Selected from 689 applicants from 44 countries, composer Chris Trapani was awarded the Barlow commission for a new song cycle to be premiered by an elite quartet of sopranos, including UW's own Carrie Shaw. Hear the premiere of this major contribution to American art song, alongside works by living composers from around the world in her program "The Weight of Sweetness: Songs for All the Senses." Shaw is joined onstage by faculty colleagues Bonnie Whiting, percussion; Cristina Valdés, piano; and Andrew Romanick, piano and vocoder.

About Carrie Henneman Shaw, soprano

Carrie Henneman Shaw joined the Voice Program at the University of Washington as an artist in residence in Autumn 2020. As a singer, Carrie engages in a wide variety of musical projects, but she focuses on early and contemporary music.
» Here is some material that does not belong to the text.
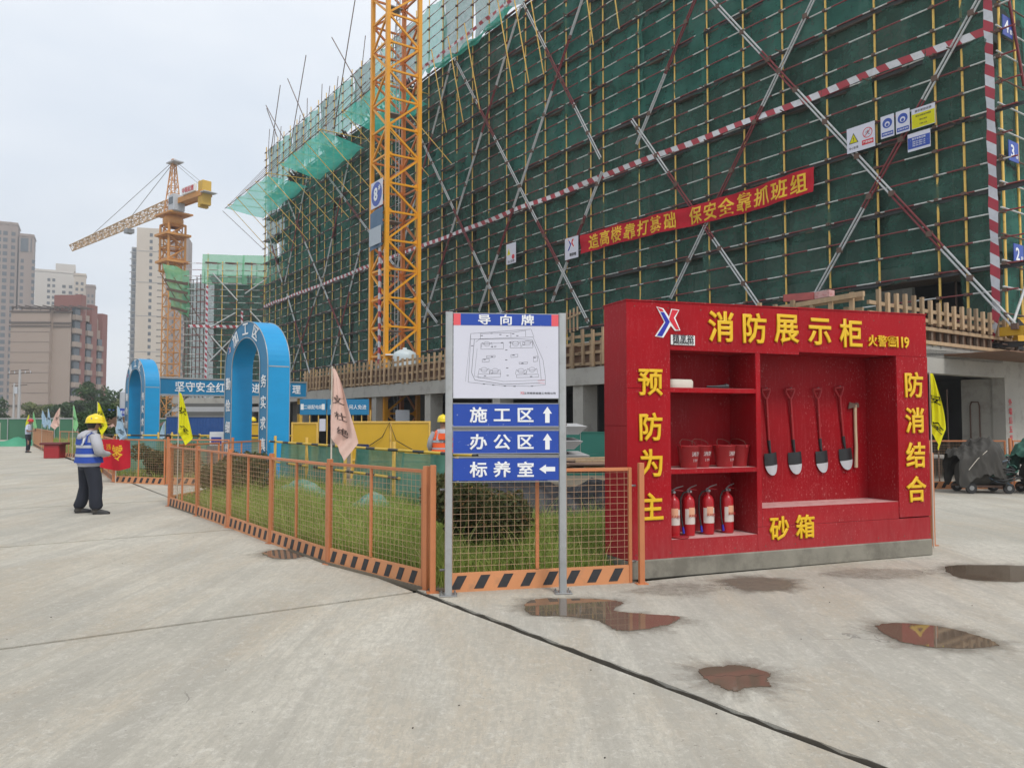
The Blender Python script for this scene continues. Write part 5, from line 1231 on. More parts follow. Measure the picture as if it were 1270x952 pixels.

A sample of her work includes an upcoming solo recording on Naxos Records of early 18th-century French song; creating music for a live-music-for-dance project with James Sewell Ballet; and collaborating on a recording with the band Deerhoof. Carrie is a two-time winner of a McKnight Fellowship for Performing Musicians, and she is a member of two groups that focus on music by living composers, Ensemble Dal Niente, a mixed chamber collective, and Quince Ensemble, a treble voice quartet.

She appears in numerous recordings ranging from medieval sacred music to a video-game soundtrack, and before coming to the UW, she has been maintaining a full university studio for the six years and participating in educational residencies for composers and performers around the country, including UC-Berkeley, Stanford, New York University, the University of Chicago, and beyond.

http://www.shawsoprano.com/

About Bonnie Whiting, percussion

Bonnie Whiting (she/her) performs, improvises, and composes new music for percussion. Exploring intersections of storytelling and experimental music, her work is often cross-disciplinary, integrating text, music, movement, and technology. Her debut album, featuring a solo-simultaneous realization of John Cage's 45' for a speaker and 27’10.554 for a percussionist was released by Mode Records in 2017, and her second album, Perishable Structures, launched on the New Focus Recordings label in 2020. Whiting is a core member of the Seattle Modern Orchestra and she has performed with the country’s leading new music groups: Ensemble Dal Niente, International Contemporary Ensemble, Talea Ensemble, and red fish blue fish percussion group. Bonnie uses Innovative Percussion sticks and mallets, and she is Chair of Percussion Studies and the Ruth Sutton Waters Associate Professor of Music at the University of Washington.